Na próxima segunda-feira, dia 27, na Livraria Bucholz (R. Duque de Palmela, 4, ao Marquês de Pombal); em Lisboa, decorre a apresentação do livro Diálogos com Deus de Fundo, onde recolho um conjunto de entrevistas acerca da questão religiosa, feitas ao longo de vários anos. A apresentação será feita pelo prof. Carlos Fiolhais, a partir das 18h30.
O leque de
entrevistados inclui, pela ordem de publicação, José Tolentino Mendonça, frei
Bento Domingues, Joaquim Carreira das Neves, Mário Soares, Isabel Allegro de
Magalhães, João resina Rodrigues, José Augusto Mourão, Armindo Vaz, Horácio
Araújo, Peter Stilwell, Maria de Lourdes Pintasilgo, Alfredo Bruto da Costa,
Manuela Silva, D. Manuel Clemente, Alberto Azevedo, Teresa Toldy, Alfredo
Teixeira, Anselmo Borges, Luís Archer, Dimas Almeida, D. Januário Torgal
Ferreira, Laura Ferreira dos Santos, Joaquim Guerra e José Mattoso.
Fica a seguir o texto de apresentação do livro, com o convite implícito para a participação na sessão.

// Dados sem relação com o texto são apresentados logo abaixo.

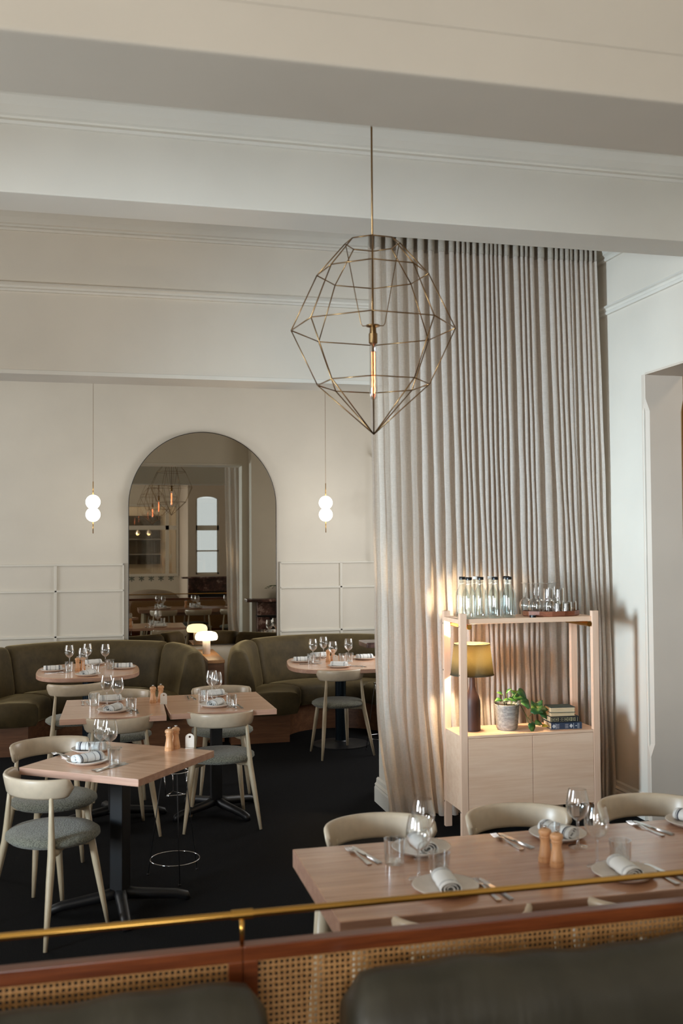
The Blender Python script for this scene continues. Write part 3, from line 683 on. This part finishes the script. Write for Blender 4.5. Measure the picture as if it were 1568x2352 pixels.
# middle table, left half
P_(.085, 7.12, 'at the far place of '+ML, 12, pn2); P_(.10, 6.70, 'at the near place of '+ML, 62, pn2)
KF(-.06, 7.10, 95, 'left of the far plate of '+ML); KF(.25, 6.66, 92, 'right of the near plate of '+ML)
T_(-.018, 6.98, 'left of the wine glasses on '+ML); T_(.215, 6.70, 'right of the wine glasses on '+ML)
W_(.063, 6.97, 'rear one of the pair on '+ML); W_(.132, 6.82, 'front one of the pair on '+ML)
M_(.37, 6.99, 'left of the pair on '+ML); M_(.425, 7.03, 'right of the pair on '+ML)
put(pc_, (.438, 6.93, TZ), R(-10), 'white tag card with a hole on the middle tables', 'table card')
# middle table, right half
P_(.80, 7.17, 'at the far place of '+MR, 14, pn2); P_(.765, 6.73, 'at the near place of '+MR, 60, pn2)
KF(.655, 7.14, 95, 'left of the far plate of '+MR); KF(.92, 6.68, 94, 'right of the near plate of '+MR)
T_(.705, 6.93, 'left of the wine glasses on '+MR); T_(.865, 6.66, 'right of the wine glasses on '+MR)
W_(.775, 7.02, 'rear one of the pair on '+MR); W_(.795, 6.92, 'front one of the pair on '+MR)
# left booth table
P_(-.37, 8.99, 'at the left place of '+LB, 5); P_(-.075, 8.60, 'at the near place of '+LB, 60, pn2); P_(.225, 9.0, 'at the right place of '+LB, -3); P_(-.04, 9.36, 'at the rear place of '+LB, 20, pn2)
KF(-.33, 8.86, 5, 'below the left plate of '+LB, -.02)
T_(-.235, 8.92, 'left of the grinders on '+LB); T_(-.015, 8.72, 'behind the near plate of '+LB); T_(.11, 9.0, 'left of the right plate on '+LB)
W_(-.238, 9.16, 'leftmost of four on '+LB); W_(-.085, 9.25, 'tallest in view and rearmost of four on '+LB); W_(.07, 9.15, 'rightmost of four on '+LB); W_(-.118, 8.86, 'front one of four on '+LB)
M_(-.165, 8.95, 'left of the pair on '+LB); M_(-.122, 8.97, 'right of the pair on '+LB)
put(pc_, (-.07, 8.75, TZ), R(-10), 'white tag card with a hole on '+LB, 'table card')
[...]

Cidadania, Verdade e Liberdade
À memória de
Maria de
Lourdes Pintasilgo
e João
Resina
pelos seus
testemunhos de cidadania e liberdade
Há um
problema velho de décadas no catolicismo português: a quase ausência de uma
reflexão, e de uma reflexão pertinente, sobre a sociedade, a experiência cristã
e a própria questão de Deus.
Uma outra
coisa é verdadeira: como diz José Tolentino Mendonça numa das entrevistas aqui
reproduzidas, “em Portugal, a teologia tem um estatuto de clandestinidade”.
Pior: “Mesmo quando se pensa nos textos bíblicos, eles não encontram uma
relevância cultural.” E seria “muito importante” que a reflexão bíblica e
teológica ganhasse “estatuto de cidade”.
A história
nem sempre foi assim. Santo António de Lisboa, Pedro Hispano, João de Barros,
Isaac Abravanel, Samuel Usque, António Vieira, Guerra Junqueiro, Teixeira de
Pascoaes, Agostinho da Silva ou Manuel Antunes são alguns dos nomes grandes de
portugueses que reflectiram a condição humana a partir da interrogação
religiosa. Ou que se interrogaram religiosamente a partir da condição humana.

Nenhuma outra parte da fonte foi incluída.